Given data:
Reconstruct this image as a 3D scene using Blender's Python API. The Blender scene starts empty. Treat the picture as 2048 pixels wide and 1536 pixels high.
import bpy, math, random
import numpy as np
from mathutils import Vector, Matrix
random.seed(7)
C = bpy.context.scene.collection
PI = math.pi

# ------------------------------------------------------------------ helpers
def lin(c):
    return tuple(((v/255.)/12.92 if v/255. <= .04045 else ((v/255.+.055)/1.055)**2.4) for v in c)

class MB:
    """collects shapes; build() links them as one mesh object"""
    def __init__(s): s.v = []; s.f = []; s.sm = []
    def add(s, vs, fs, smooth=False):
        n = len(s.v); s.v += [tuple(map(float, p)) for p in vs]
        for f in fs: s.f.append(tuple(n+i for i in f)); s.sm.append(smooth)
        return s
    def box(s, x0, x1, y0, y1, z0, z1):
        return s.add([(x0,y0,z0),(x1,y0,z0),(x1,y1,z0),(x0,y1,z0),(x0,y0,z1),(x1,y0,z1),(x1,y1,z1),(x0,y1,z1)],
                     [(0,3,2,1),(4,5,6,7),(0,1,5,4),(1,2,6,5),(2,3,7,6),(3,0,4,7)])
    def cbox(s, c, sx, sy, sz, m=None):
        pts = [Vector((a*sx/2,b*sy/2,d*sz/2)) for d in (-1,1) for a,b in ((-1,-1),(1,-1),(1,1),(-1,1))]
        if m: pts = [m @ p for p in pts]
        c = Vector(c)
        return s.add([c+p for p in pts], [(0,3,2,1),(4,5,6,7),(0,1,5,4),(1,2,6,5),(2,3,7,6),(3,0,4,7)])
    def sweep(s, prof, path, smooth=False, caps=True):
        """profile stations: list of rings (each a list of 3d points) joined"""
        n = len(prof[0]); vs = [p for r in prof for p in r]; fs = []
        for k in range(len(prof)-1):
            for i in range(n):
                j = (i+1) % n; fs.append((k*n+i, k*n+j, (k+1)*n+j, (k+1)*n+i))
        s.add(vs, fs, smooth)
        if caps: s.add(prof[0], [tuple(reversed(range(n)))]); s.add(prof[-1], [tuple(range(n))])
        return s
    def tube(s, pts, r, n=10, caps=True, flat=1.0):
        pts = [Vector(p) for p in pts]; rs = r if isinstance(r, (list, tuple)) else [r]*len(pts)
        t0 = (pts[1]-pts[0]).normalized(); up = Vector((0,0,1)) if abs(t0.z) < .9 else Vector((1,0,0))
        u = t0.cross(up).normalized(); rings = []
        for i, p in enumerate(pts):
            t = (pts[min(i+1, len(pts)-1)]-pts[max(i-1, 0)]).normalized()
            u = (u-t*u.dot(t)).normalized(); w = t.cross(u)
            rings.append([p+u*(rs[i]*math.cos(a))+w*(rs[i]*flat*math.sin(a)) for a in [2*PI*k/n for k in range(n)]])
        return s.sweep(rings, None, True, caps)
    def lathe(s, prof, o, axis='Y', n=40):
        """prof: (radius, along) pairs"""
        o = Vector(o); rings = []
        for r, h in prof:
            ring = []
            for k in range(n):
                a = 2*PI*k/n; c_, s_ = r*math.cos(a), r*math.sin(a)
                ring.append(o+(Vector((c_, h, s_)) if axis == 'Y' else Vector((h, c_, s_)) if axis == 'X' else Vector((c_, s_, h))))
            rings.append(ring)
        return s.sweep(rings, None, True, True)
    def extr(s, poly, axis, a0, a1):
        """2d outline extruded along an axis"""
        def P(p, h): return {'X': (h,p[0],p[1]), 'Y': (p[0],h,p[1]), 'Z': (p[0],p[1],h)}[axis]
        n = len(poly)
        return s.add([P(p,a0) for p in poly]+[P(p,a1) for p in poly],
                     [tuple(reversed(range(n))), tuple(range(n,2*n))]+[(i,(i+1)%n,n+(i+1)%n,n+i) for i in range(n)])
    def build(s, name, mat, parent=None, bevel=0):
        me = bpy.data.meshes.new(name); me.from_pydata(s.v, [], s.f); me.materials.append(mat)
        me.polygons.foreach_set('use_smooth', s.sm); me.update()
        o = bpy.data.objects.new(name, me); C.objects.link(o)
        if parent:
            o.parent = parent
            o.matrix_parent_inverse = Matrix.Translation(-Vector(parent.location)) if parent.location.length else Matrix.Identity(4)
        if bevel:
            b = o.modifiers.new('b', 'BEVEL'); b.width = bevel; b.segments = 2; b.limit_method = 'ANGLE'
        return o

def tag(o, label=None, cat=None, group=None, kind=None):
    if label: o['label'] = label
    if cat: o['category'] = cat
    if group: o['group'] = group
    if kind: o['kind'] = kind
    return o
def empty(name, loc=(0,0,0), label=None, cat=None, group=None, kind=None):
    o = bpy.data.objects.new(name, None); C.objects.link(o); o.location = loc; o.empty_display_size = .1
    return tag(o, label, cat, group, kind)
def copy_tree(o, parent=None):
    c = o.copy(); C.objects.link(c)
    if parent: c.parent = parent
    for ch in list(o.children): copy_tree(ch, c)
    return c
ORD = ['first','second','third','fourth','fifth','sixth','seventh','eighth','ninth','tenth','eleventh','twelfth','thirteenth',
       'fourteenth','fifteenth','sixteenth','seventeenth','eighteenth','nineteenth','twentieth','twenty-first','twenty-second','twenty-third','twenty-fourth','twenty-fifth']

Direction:
Copy every line verbatim.

Reply:
Reconstruct this image as a 3D scene using Blender's Python API. The Blender scene starts empty. Treat the picture as 2048 pixels wide and 1536 pixels high.
import bpy, math, random
import numpy as np
from mathutils import Vector, Matrix
random.seed(7)
C = bpy.context.scene.collection
PI = math.pi

# ------------------------------------------------------------------ helpers
def lin(c):
    return tuple(((v/255.)/12.92 if v/255. <= .04045 else ((v/255.+.055)/1.055)**2.4) for v in c)

class MB:
    """collects shapes; build() links them as one mesh object"""
    def __init__(s): s.v = []; s.f = []; s.sm = []
    def add(s, vs, fs, smooth=False):
        n = len(s.v); s.v += [tuple(map(float, p)) for p in vs]
        for f in fs: s.f.append(tuple(n+i for i in f)); s.sm.append(smooth)
        return s
    def box(s, x0, x1, y0, y1, z0, z1):
        return s.add([(x0,y0,z0),(x1,y0,z0),(x1,y1,z0),(x0,y1,z0),(x0,y0,z1),(x1,y0,z1),(x1,y1,z1),(x0,y1,z1)],
                     [(0,3,2,1),(4,5,6,7),(0,1,5,4),(1,2,6,5),(2,3,7,6),(3,0,4,7)])
    def cbox(s, c, sx, sy, sz, m=None):
        pts = [Vector((a*sx/2,b*sy/2,d*sz/2)) for d in (-1,1) for a,b in ((-1,-1),(1,-1),(1,1),(-1,1))]
        if m: pts = [m @ p for p in pts]
        c = Vector(c)
        return s.add([c+p for p in pts], [(0,3,2,1),(4,5,6,7),(0,1,5,4),(1,2,6,5),(2,3,7,6),(3,0,4,7)])
    def sweep(s, prof, path, smooth=False, caps=True):
        """profile stations: list of rings (each a list of 3d points) joined"""
        n = len(prof[0]); vs = [p for r in prof for p in r]; fs = []
        for k in range(len(prof)-1):
            for i in range(n):
                j = (i+1) % n; fs.append((k*n+i, k*n+j, (k+1)*n+j, (k+1)*n+i))
        s.add(vs, fs, smooth)
        if caps: s.add(prof[0], [tuple(reversed(range(n)))]); s.add(prof[-1], [tuple(range(n))])
        return s
    def tube(s, pts, r, n=10, caps=True, flat=1.0):
        pts = [Vector(p) for p in pts]; rs = r if isinstance(r, (list, tuple)) else [r]*len(pts)
        t0 = (pts[1]-pts[0]).normalized(); up = Vector((0,0,1)) if abs(t0.z) < .9 else Vector((1,0,0))
        u = t0.cross(up).normalized(); rings = []
        for i, p in enumerate(pts):
            t = (pts[min(i+1, len(pts)-1)]-pts[max(i-1, 0)]).normalized()
            u = (u-t*u.dot(t)).normalized(); w = t.cross(u)
            rings.append([p+u*(rs[i]*math.cos(a))+w*(rs[i]*flat*math.sin(a)) for a in [2*PI*k/n for k in range(n)]])
        return s.sweep(rings, None, True, caps)
    def lathe(s, prof, o, axis='Y', n=40):
        """prof: (radius, along) pairs"""
        o = Vector(o); rings = []
        for r, h in prof:
            ring = []
            for k in range(n):
                a = 2*PI*k/n; c_, s_ = r*math.cos(a), r*math.sin(a)
                ring.append(o+(Vector((c_, h, s_)) if axis == 'Y' else Vector((h, c_, s_)) if axis == 'X' else Vector((c_, s_, h))))
            rings.append(ring)
        return s.sweep(rings, None, True, True)
    def extr(s, poly, axis, a0, a1):
        """2d outline extruded along an axis"""
        def P(p, h): return {'X': (h,p[0],p[1]), 'Y': (p[0],h,p[1]), 'Z': (p[0],p[1],h)}[axis]
        n = len(poly)
        return s.add([P(p,a0) for p in poly]+[P(p,a1) for p in poly],
                     [tuple(reversed(range(n))), tuple(range(n,2*n))]+[(i,(i+1)%n,n+(i+1)%n,n+i) for i in range(n)])
    def build(s, name, mat, parent=None, bevel=0):
        me = bpy.data.meshes.new(name); me.from_pydata(s.v, [], s.f); me.materials.append(mat)
        me.polygons.foreach_set('use_smooth', s.sm); me.update()
        o = bpy.data.objects.new(name, me); C.objects.link(o)
        if parent:
            o.parent = parent
            o.matrix_parent_inverse = Matrix.Translation(-Vector(parent.location)) if parent.location.length else Matrix.Identity(4)
        if bevel:
            b = o.modifiers.new('b', 'BEVEL'); b.width = bevel; b.segments = 2; b.limit_method = 'ANGLE'
        return o

def tag(o, label=None, cat=None, group=None, kind=None):
    if label: o['label'] = label
    if cat: o['category'] = cat
    if group: o['group'] = group
    if kind: o['kind'] = kind
    return o
def empty(name, loc=(0,0,0), label=None, cat=None, group=None, kind=None):
    o = bpy.data.objects.new(name, None); C.objects.link(o); o.location = loc; o.empty_display_size = .1
    return tag(o, label, cat, group, kind)
def copy_tree(o, parent=None):
    c = o.copy(); C.objects.link(c)
    if parent: c.parent = parent
    for ch in list(o.children): copy_tree(ch, c)
    return c
ORD = ['first','second','third','fourth','fifth','sixth','seventh','eighth','ninth','tenth','eleventh','twelfth','thirteenth',
       'fourteenth','fifteenth','sixteenth','seventeenth','eighteenth','nineteenth','twentieth','twenty-first','twenty-second','twenty-third','twenty-fourth','twenty-fifth']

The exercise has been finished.